Wednesday, September 23, 2009

The Dark(er) Side of the CPSIA


We have been complaining for almost a year about the excessive and unnecessary costs imposed on small businesses by the Consumer Product Safety Improvement Act (CPSIA). That's a bad enough problem, but we also believe that the CPSIA will undermine children's product safety overall if it isn't changed quickly to provide regulatory flexibility based on risk analysis.

Since the Consumer Product Safety Commission's (CPSC) inception in the 1970's, it has regulated safety by performing risk analysis to identify which products require the closest attention and oversight. This approach enabled the CPSC to target their limited resources to where they would do the most good.

The CPSIA changed all that.
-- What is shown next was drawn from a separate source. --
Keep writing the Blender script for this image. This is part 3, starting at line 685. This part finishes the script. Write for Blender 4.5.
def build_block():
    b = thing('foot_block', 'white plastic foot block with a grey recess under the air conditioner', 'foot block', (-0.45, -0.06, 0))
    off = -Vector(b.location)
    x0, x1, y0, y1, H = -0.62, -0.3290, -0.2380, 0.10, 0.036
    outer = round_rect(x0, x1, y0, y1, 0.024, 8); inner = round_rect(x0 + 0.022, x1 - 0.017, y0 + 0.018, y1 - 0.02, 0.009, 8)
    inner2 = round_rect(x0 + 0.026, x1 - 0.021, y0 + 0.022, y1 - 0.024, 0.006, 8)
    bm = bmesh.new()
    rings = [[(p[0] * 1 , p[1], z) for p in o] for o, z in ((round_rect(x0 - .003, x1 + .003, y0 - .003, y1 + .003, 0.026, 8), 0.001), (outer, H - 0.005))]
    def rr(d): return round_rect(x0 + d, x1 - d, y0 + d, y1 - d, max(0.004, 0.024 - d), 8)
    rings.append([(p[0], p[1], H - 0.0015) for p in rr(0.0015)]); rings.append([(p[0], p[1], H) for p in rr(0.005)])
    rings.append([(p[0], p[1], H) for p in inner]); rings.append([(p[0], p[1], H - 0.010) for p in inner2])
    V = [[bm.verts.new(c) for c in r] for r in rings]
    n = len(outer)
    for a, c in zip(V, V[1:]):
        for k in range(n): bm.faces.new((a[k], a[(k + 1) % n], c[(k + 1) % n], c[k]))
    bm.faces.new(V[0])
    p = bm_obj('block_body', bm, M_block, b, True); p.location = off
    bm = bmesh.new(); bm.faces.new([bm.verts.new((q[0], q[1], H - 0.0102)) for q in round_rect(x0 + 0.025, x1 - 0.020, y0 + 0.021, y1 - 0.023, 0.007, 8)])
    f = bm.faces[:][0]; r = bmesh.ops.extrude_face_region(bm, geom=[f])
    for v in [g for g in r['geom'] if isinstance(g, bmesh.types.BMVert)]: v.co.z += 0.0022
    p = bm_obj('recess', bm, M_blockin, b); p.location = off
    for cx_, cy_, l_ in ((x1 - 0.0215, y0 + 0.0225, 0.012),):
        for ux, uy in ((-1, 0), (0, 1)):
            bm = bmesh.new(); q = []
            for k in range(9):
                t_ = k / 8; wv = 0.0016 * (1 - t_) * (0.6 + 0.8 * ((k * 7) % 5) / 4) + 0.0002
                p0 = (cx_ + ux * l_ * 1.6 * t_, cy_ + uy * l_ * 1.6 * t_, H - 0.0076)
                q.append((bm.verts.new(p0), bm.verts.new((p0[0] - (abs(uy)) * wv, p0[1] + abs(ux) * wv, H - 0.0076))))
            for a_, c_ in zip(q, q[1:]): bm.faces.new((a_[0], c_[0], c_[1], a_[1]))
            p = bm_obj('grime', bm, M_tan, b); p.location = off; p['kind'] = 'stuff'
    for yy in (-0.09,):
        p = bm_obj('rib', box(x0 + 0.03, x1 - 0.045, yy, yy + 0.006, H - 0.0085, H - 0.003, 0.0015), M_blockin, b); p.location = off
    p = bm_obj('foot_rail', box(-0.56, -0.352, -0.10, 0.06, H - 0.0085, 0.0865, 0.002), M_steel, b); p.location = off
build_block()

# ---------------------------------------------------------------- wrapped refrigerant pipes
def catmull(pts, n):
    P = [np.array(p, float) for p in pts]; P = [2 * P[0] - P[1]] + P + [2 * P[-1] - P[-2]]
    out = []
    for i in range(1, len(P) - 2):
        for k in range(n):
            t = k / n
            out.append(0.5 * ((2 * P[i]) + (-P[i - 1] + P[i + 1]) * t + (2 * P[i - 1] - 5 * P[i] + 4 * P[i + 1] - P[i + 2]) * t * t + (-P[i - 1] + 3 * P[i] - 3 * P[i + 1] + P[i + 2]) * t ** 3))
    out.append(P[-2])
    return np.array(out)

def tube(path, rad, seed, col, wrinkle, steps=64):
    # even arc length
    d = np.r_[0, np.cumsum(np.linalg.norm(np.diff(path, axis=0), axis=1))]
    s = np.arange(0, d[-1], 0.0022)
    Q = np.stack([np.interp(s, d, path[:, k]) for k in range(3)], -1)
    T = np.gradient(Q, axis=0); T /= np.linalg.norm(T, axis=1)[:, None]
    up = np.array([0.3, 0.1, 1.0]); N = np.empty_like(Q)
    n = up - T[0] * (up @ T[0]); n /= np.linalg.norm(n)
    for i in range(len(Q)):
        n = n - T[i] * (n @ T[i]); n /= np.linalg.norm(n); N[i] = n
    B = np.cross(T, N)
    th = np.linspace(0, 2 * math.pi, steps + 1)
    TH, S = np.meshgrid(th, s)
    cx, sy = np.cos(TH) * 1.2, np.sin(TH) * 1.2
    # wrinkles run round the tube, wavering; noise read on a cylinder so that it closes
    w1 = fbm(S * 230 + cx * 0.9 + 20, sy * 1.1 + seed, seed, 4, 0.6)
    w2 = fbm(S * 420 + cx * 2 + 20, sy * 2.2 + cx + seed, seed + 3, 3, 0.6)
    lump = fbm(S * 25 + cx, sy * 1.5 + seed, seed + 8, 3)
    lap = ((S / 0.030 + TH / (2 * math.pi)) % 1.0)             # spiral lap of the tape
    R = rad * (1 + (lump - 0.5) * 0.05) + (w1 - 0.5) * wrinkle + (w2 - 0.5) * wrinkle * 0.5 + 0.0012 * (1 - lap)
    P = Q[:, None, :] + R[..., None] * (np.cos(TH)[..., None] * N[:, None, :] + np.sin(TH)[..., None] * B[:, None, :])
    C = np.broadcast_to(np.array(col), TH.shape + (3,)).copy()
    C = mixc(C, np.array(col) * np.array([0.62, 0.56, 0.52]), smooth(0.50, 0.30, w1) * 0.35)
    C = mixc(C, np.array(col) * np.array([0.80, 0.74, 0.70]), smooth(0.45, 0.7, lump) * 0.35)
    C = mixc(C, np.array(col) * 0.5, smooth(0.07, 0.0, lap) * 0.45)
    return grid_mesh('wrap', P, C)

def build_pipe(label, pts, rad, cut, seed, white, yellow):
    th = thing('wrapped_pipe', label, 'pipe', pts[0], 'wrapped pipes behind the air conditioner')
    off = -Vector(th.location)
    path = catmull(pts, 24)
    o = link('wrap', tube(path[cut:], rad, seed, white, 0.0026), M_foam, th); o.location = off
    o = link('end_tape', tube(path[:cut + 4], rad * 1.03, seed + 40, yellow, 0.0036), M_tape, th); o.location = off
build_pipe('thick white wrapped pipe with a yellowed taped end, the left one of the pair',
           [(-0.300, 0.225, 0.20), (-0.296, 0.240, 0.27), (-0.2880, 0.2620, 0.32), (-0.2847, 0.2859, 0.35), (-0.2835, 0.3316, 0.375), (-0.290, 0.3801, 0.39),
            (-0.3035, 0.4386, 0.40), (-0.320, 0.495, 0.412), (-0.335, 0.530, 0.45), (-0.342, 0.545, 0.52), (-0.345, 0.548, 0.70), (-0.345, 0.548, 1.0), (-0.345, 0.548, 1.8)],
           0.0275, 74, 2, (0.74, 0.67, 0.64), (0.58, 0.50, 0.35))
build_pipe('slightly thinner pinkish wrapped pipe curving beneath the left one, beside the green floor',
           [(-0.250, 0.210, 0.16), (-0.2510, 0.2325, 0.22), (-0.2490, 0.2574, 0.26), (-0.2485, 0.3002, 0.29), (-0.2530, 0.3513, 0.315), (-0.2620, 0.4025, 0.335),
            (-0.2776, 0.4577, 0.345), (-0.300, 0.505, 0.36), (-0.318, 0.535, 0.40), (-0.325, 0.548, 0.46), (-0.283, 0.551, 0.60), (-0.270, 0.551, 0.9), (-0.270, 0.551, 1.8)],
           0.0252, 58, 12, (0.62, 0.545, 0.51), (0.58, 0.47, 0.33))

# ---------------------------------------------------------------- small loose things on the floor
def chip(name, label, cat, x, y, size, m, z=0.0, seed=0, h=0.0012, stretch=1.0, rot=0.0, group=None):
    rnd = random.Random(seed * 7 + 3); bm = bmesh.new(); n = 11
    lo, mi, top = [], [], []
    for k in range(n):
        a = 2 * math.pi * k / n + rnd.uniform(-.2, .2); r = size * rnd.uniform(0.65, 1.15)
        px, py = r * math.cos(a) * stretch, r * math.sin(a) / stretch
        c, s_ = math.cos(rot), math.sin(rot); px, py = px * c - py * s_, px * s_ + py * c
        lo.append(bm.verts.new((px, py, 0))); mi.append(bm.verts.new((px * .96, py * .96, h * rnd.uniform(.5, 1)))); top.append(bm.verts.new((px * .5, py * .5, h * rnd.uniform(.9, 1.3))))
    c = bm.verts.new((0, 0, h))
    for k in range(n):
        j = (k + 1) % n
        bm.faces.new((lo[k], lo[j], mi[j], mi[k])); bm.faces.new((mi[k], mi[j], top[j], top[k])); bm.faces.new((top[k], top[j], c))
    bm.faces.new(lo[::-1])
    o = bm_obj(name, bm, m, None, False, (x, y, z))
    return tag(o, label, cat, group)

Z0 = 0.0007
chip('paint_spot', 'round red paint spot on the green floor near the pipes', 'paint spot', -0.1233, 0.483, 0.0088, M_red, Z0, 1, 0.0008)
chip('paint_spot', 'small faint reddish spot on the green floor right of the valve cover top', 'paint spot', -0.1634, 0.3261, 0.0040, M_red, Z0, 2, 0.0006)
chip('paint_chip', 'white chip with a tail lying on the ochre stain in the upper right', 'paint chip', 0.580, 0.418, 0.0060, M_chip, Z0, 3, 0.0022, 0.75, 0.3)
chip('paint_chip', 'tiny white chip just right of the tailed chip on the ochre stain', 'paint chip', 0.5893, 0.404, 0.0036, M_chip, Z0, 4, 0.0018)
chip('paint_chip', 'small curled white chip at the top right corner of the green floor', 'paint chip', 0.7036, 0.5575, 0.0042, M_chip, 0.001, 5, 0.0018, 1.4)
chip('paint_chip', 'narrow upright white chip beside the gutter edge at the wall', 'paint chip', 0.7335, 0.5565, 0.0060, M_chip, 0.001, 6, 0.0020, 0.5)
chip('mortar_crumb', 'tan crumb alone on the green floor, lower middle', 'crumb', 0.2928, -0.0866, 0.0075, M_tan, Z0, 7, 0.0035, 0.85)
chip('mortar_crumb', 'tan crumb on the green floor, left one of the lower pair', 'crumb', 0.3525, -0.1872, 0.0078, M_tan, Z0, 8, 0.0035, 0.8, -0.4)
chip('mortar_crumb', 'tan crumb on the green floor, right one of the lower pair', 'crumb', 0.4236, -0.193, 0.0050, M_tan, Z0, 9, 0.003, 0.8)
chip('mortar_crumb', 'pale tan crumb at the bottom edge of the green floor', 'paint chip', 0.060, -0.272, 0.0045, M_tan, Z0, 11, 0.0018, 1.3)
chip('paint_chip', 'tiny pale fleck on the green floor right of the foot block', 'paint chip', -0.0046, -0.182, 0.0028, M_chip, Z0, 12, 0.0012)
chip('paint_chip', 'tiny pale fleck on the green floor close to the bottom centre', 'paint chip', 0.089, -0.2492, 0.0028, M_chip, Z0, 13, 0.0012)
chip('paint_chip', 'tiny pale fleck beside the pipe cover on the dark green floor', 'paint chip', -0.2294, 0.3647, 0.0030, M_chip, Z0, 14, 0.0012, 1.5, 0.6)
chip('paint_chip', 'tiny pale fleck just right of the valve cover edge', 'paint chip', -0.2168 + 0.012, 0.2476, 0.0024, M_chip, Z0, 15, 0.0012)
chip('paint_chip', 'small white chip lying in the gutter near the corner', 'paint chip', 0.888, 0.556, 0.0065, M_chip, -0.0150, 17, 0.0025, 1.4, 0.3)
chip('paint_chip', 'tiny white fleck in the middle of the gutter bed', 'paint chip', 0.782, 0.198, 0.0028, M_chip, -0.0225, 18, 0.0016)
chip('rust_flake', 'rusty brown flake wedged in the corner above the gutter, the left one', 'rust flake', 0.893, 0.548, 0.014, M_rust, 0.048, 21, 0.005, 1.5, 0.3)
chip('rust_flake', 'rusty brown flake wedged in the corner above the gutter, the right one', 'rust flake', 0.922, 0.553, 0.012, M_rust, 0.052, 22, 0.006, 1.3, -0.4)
By mandating that every children's product must be tested before sale, the CPSC's focus has changed from identifying and eliminating risk to policing compliance with testing and labeling requirements.

Michael Brown, a partner in the law firm of Brown & Gidding, wrote in the ADK Project Resource Group's new Managing Product Recalls Guide about the CPSC's new mission under the CPSIA:

"The CPSIA has added several new tasks [to the CPSC], many of which most charitably can be described as marginal in the overall pursuit of product safety that will divert staff and financial resources from more important safety issues. For example, if the agency were to attempt to rigorously enforce the new lead restrictions in children’s products that the CPSIA imposes, that effort itself could consume most of the agency’s resources even though, by and large, the restrictions contribute little to the safety of children."
This is an argument we have been making for a long while. As parents and consumers, we are very concerned that the CPSIA is actually detracting from the CPSC's ability to prevent harm. When we created our list of improvements we'd like to see in the CPSIA and our Seeds of Change Document, our intent was to make the law workable both for small manufacturers and the CPSC. Without these changes, we fear that a whole new wave of unintended consequences will emerge in the form of unsafe products that may have been duly tested but were nonetheless hazardous due to a hitherto unknown design issues or an unanticipated pattern of use and abuse. The CPSC was once in a position to respond to these types of issues, but not under the CPSIA.

A perfect example is the bath seat, which posed a hazard when babies were left unattended, a danger that had nothing to do with how well designed or tested the seat was. The pre-CPSIA CPSC was able to recognize this hazard and mount a public education campaign to combat it.

Furthermore, the CPSIA provides a disincentive for manufacturers to improve the safety of their products. Toy manufacturer and CPSIA activist Rick Woldenberg has described how the CPSIA will work against improving safety by requiring a new round of tests each time a product is changed:
"It is another irony of this rule that by formalizing the requirement to retest when you change components, you actually provide a negative incentive to become more efficient or more safe. There is no incentive to change factories if you save less than the new testing costs...In addition, the law punishes companies for improving their products by imposing a testing penalty on any change. Thus, your incentive to change a product to, for example, make it better or safer is greatly reduced - you will pay (literally) for your good deed."
This is a critical concern. The children's product industry has always been rich with innovation and the best manufacturers are constantly improving their products as they learn from consumers what works and what doesn't. When a federal law actually interferes with this process, that law needs to be changed.

Of course, a lot of innovation comes not from larger established companies, but from tiny businesses like our members who figure out how to make a better mousetrap. To destroy folks like us because of the sins of Mattel doesn't improve safety, it just stifles creativity and innovation.